(Reuters) - Shares of Avon Products Inc fell 15 percent in premarket trading on Tuesday, after Coty Inc withdrew its $10.7 billion takeover bid for the world's largest cosmetics direct seller, saying Avon had missed its deadline to begin discussions.
Fragrance company Coty last week raised its unsolicited bid, which had the financial backing of Warren Buffett's Berkshire Hathaway
Avon's stock fell to $17.75 before the bell, below where it was trading before Coty's initial $10 billion bid was made public in April.
"We are struck by Avon's continued lack of communication with Coty," Bernstein Research analyst Ali Dibadj told Reuters.
"A bid with financial backing and reasonable starting point in terms of price must be looked at in order to fulfill one's fiduciary duty to shareholders."
In a client note, Dibadj also said more stakeholders had become supportive of Coty's bid, especially after Avon reported dismal first-quarter earnings earlier this month.
"Coty has been aggressive and courteous, while Avon has been rudderless and rude."
Avon, which had rejected all of Coty's earlier bids without entering into discussions, said on Sunday it would respond to Coty's latest offer within a week.

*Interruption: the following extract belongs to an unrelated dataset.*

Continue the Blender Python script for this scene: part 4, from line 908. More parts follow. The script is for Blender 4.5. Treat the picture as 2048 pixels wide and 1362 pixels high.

However, Coty withdrew its proposal on May 14, five days after raising its bid.
"While Coty's bid provided a floor under Avon's stock, the withdrawal of this bid will push it to its fundamental level," BMO Capital Markets analyst Connie Maneaty wrote in a note.
The news leaves Avon shareholders hoping new Chief Executive Sheri McCoy can spark a turnaround at the company that has been struggling with plummeting profits on falling sales both at home and in some international markets.
"Ultimately the value at Avon that can be unlocked, if correctly executed, should be worth over $25 per share," Victoria Collin of Atlantic Equities LLP wrote in a client report.